▸ Aim of the exercise
Write out the listing in full, matching it word for word.
# # #
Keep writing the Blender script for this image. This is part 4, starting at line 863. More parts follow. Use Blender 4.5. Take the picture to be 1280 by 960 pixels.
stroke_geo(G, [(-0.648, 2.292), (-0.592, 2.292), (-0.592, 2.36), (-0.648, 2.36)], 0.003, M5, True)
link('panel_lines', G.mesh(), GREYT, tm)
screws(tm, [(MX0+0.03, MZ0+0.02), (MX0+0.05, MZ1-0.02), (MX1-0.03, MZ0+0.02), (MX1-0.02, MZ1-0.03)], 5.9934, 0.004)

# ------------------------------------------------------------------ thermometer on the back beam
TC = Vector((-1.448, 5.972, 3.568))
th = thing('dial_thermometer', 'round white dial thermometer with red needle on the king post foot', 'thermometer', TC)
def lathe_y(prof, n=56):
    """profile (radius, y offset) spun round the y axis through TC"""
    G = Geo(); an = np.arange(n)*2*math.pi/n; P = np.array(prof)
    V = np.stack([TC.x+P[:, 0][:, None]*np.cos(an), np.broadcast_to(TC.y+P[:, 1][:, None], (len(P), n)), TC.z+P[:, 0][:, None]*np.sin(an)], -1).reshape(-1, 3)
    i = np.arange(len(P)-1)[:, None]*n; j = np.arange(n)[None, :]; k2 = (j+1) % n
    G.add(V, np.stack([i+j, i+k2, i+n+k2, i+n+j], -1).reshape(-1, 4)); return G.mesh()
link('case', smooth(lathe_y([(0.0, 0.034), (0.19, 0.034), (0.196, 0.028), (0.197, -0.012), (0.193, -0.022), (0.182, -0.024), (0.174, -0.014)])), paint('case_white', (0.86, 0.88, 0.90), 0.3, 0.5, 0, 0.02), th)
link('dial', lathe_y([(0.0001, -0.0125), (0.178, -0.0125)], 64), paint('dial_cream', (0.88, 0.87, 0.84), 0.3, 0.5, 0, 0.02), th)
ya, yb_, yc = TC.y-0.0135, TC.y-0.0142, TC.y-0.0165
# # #
▸ Exercise response
Keep writing the Blender script for this image. This is part 4, starting at line 863. More parts follow. Use Blender 4.5. Take the picture to be 1280 by 960 pixels.
stroke_geo(G, [(-0.648, 2.292), (-0.592, 2.292), (-0.592, 2.36), (-0.648, 2.36)], 0.003, M5, True)
link('panel_lines', G.mesh(), GREYT, tm)
screws(tm, [(MX0+0.03, MZ0+0.02), (MX0+0.05, MZ1-0.02), (MX1-0.03, MZ0+0.02), (MX1-0.02, MZ1-0.03)], 5.9934, 0.004)

# ------------------------------------------------------------------ thermometer on the back beam
TC = Vector((-1.448, 5.972, 3.568))
th = thing('dial_thermometer', 'round white dial thermometer with red needle on the king post foot', 'thermometer', TC)
def lathe_y(prof, n=56):
    """profile (radius, y offset) spun round the y axis through TC"""
    G = Geo(); an = np.arange(n)*2*math.pi/n; P = np.array(prof)
    V = np.stack([TC.x+P[:, 0][:, None]*np.cos(an), np.broadcast_to(TC.y+P[:, 1][:, None], (len(P), n)), TC.z+P[:, 0][:, None]*np.sin(an)], -1).reshape(-1, 3)
    i = np.arange(len(P)-1)[:, None]*n; j = np.arange(n)[None, :]; k2 = (j+1) % n
    G.add(V, np.stack([i+j, i+k2, i+n+k2, i+n+j], -1).reshape(-1, 4)); return G.mesh()
link('case', smooth(lathe_y([(0.0, 0.034), (0.19, 0.034), (0.196, 0.028), (0.197, -0.012), (0.193, -0.022), (0.182, -0.024), (0.174, -0.014)])), paint('case_white', (0.86, 0.88, 0.90), 0.3, 0.5, 0, 0.02), th)
link('dial', lathe_y([(0.0001, -0.0125), (0.178, -0.0125)], 64), paint('dial_cream', (0.88, 0.87, 0.84), 0.3, 0.5, 0, 0.02), th)
ya, yb_, yc = TC.y-0.0135, TC.y-0.0142, TC.y-0.0165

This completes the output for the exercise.